Work to be completed: Go through the entries below and pick out every line with "picture".

* * *

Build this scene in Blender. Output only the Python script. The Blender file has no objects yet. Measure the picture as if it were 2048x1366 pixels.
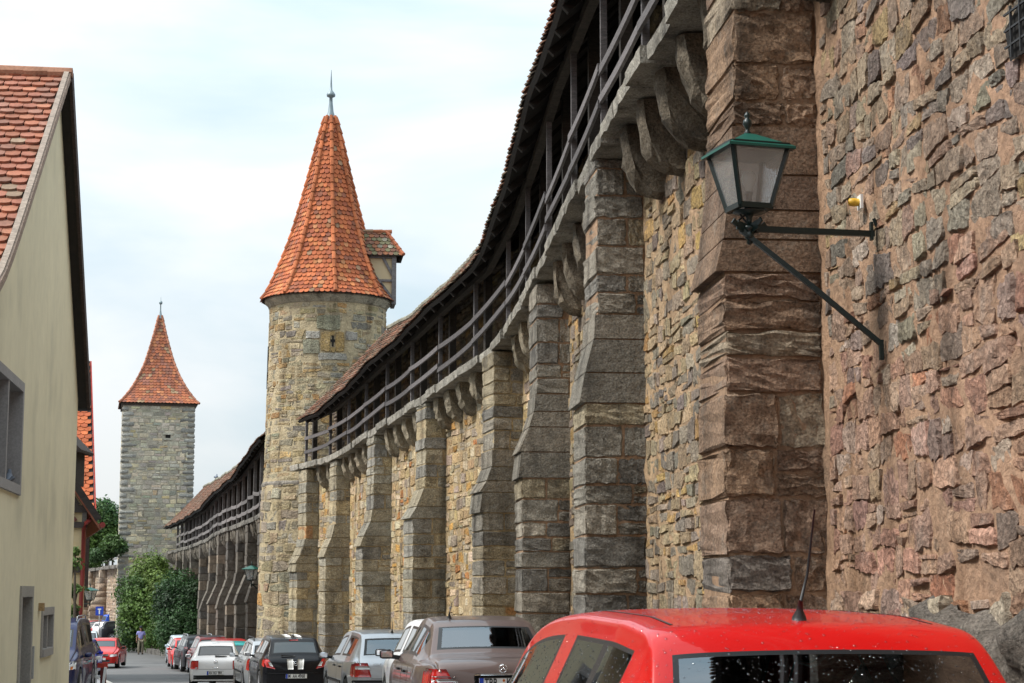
import bpy, math, random
import numpy as np
from mathutils import Vector, Matrix
from mathutils.bvhtree import BVHTree

SC = bpy.context.scene
COL = SC.collection
RNG = np.random.default_rng(7)
random.seed(7)

# ------------------------------------------------------------------ camera, sky, sun
FPX, CX, CY, HOR = 3600.0, 1024.0, 683.0, 1180.0
PITCH = math.atan((HOR - CY) / FPX)
CAMZ = 1.6
cam_d = bpy.data.cameras.new("camera")
cam = bpy.data.objects.new("camera", cam_d)
COL.objects.link(cam)
cam.location = (0, 0, CAMZ)
cam.rotation_euler = (math.pi / 2 + PITCH, 0, 0)
cam_d.sensor_width = 36.0
cam_d.lens = 36.0 * FPX / 2048.0
cam_d.clip_start = 0.1
cam_d.clip_end = 3000
SC.camera = cam

SUN_EL, SUN_AZ = math.radians(50), math.radians(258)     # azimuth clockwise from +Y
world = bpy.data.worlds.new("World")
SC.world = world
world.use_nodes = True
nt = world.node_tree
nt.nodes.clear()
wo = nt.nodes.new("ShaderNodeOutputWorld")
sky = nt.nodes.new("ShaderNodeTexSky")
sky.sky_type = 'NISHITA'
sky.sun_disc = False
sky.sun_elevation = SUN_EL
sky.sun_rotation = SUN_AZ
sky.dust_density = 2.0
bg1 = nt.nodes.new("ShaderNodeBackground"); bg1.inputs[1].default_value = 0.10
nt.links.new(sky.outputs[0], bg1.inputs[0])
tc = nt.nodes.new("ShaderNodeTexCoord")
mp = nt.nodes.new("ShaderNodeMapping"); mp.inputs['Scale'].default_value = (1.6, 1.6, 4.2)
nt.links.new(tc.outputs['Generated'], mp.inputs[0])
n1 = nt.nodes.new("ShaderNodeTexNoise"); n1.inputs['Scale'].default_value = 1.7
n1.inputs['Detail'].default_value = 6; n1.inputs['Roughness'].default_value = 0.5
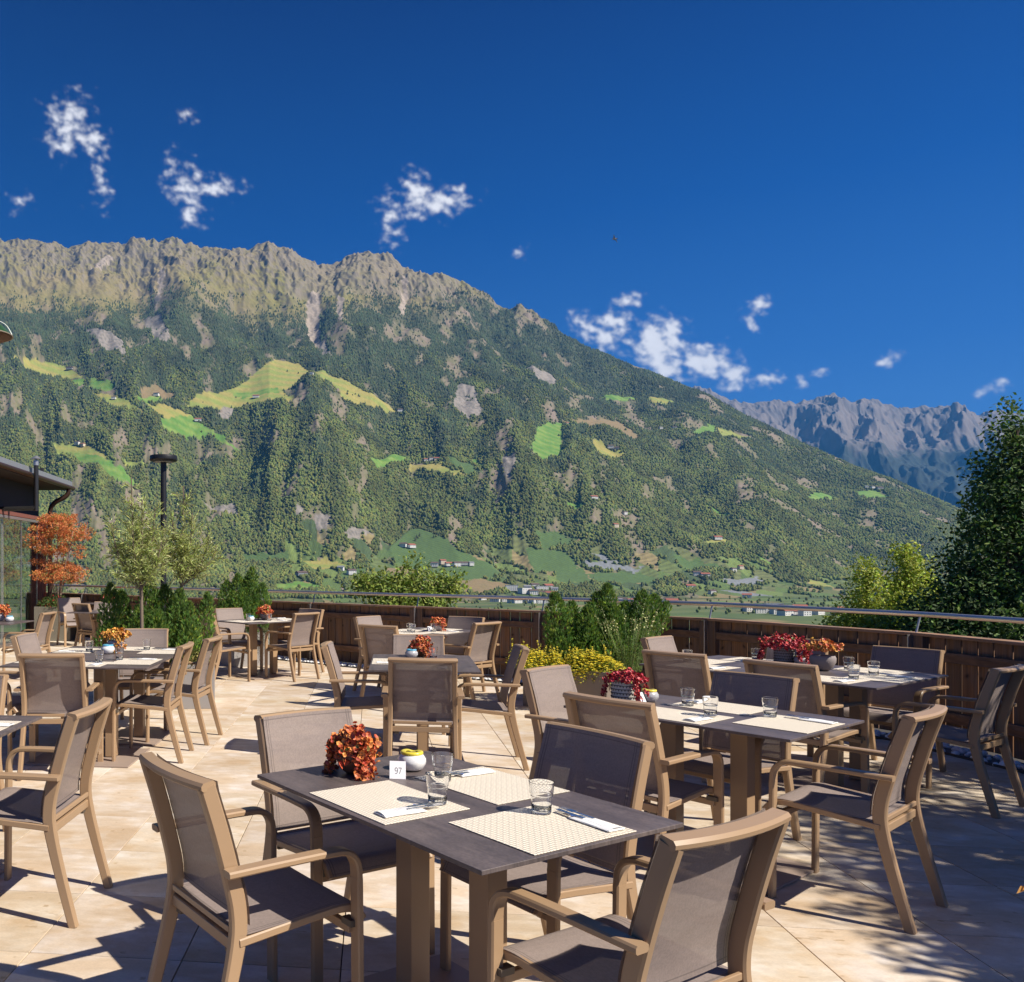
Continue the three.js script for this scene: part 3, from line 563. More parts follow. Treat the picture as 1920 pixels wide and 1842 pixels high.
{
  const proto = makeChair();
  CHAIRS.forEach(([x, d, a, label], i) => { const o = i ? copy(proto, 'armchair', label, x, 0, -d, -a * R2) : proto; o.position.set(x, 0, -d); o.rotation.y = -a * R2; o.userData = { label, category: 'chair', group: 'sling armchairs round the terrace tables' }; });
}
// ---------------------------------------------------------------- tables
const slateTex = dataTex(512, 512, (u, v) => {
  const w = .4 * pfbm(u * 4, v * 4, 4, 4, 2), a = pfbm(u * 4 + w * .6, v * 40 + w * 3, 4, 40, 3), b = pfbm(u * 8, v * 8, 8, 8, 4), c = vnoise(u * 64, v * 256, 64, 256);
  const t = clamp(.5 + .45 * a + .4 * b + .12 * c); const t2 = .5 + (t - .5) * .7 + .18 * vnoise(u * 128, v * 200, 128, 200); return [lerp(.29, .46, t2), lerp(.26, .41, t2), lerp(.255, .395, t2)];
});
slateTex.repeat.set(1.1, 1.1);
const slateMat = phy(lin(1, 1, 1), .42, { map: slateTex, bumpMap: slateTex, bumpScale: .0008, specularIntensity: .85 });
const slateEdge = std(lin(.04, .034, .036), .5);
const plateMat = std(lin(.33, .25, .2), .5);
function makeTable() {                                         // long side along x, origin on the floor
  const t = thing('dining_table', '', 'table');
  const g = rbox(1.123, .013, .788, .002, 0, .7435, 0), p = g.attributes.position, uv = g.attributes.uv; for (let i = 0; i < p.count; i++) uv.setXY(i, p.getX(i), p.getZ(i));
  mesh('tabletop', g, slateMat, t);
  for (const s of [-1, 1]) mesh('column', rbox(.082, .706, .082, .004, s * .178, .371, 0), frameMat, t);
  mesh('support_frame', merge([box(.7, .02, .05, 0, .7265, -.0), box(.05, .02, .56, -.19, .727, 0), box(.05, .02, .56, .19, .727, 0)]), bracketMat, t);
  mesh('base_plate', rbox(.8, .012, .63, .003, 0, .0075, 0), plateMat, t);
  return t;
}
const TABLES = {
  t97: [.578, 2.786, 60, 'dark slate table with number 97 in front centre'], t96: [2.215, 4.372, 54, 'dark slate table with number 96 and a patterned plant pot'],
  tr1: [3.933, 5.878, -34, 'right half of the double table, under the round grey plant bowl'], tr2: [3.491, 6.533, -34, 'left half of the double table, under the patterned pot of red succulent'],
  tc: [1.18, 6.647, -81.3, 'central table with red succulent and blue lidded bowl'], tc2: [1.755, 9.76, -50, 'table at the middle fence with small tent card'],
  tbl: [-.08, 11.74, -39, 'table beside the lone yew bush at the fence'], tl1: [-1.4, 6.72, 7, 'near half of the large left table, with two glasses in front'],
  tl2: [-1.302, 7.503, 7, 'far half of the large left table, under the orange plant pot'], tll: [-1.728, 3.946, 7, 'front left table cut by the picture edge'],
  tfl: [-3.8, 11.4, 7, 'small table at the glass wall, cut by the left picture edge'], tf1: [-2.62, 14.0, 5, 'table between the brown backed chair and the yew hedge'], tf2: [-3.15, 17.0, 40, 'farthest table at the fence behind the maple'],
};
{
  const proto = makeTable(); let first = true;
  for (const k in TABLES) { const [x, d, a, label] = TABLES[k], o = first ? proto : copy(proto, 'dining_table', label, x, 0, -d, -a * R2); o.position.set(x, 0, -d); o.rotation.y = -a * R2; o.userData = { label, category: 'table', group: 'slate topped terrace tables' }; first = false; }
}
const on = (k, lx, lz) => { const [x, d, a] = TABLES[k], r = a * R2; return [x + lx * Math.cos(r) + lz * Math.sin(r), d - lx * Math.sin(r) + lz * Math.cos(r)]; };   // a spot on a table: along, across
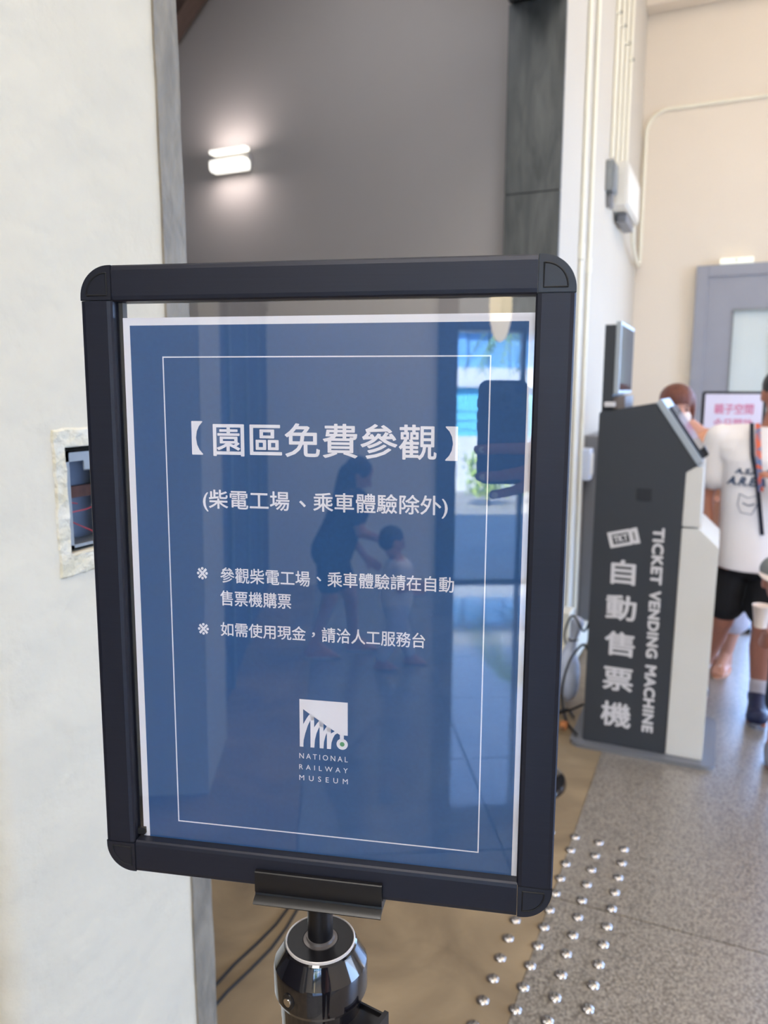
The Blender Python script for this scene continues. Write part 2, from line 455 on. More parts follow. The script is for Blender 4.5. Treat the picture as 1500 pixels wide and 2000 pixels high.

* * *

Full response:
Build this scene in Blender. Output only the Python script. The Blender file has no objects yet. Measure the picture as if it were 2048x1366 pixels.
Continue the three.js script for this scene: part 3, from line 563. More parts follow. Treat the picture as 1920 pixels wide and 1842 pixels high.
  tl2: [-1.302, 7.503, 7, 'far half of the large left table, under the orange plant pot'], tll: [-1.728, 3.946, 7, 'front left table cut by the picture edge'],
  tfl: [-3.8, 11.4, 7, 'small table at the glass wall, cut by the left picture edge'], tf1: [-2.62, 14.0, 5, 'table between the brown backed chair and the yew hedge'], tf2: [-3.15, 17.0, 40, 'farthest table at the fence behind the maple'],
The Blender Python script for this scene continues. Write part 2, from line 455 on. More parts follow. The script is for Blender 4.5. Treat the picture as 1500 pixels wide and 2000 pixels high.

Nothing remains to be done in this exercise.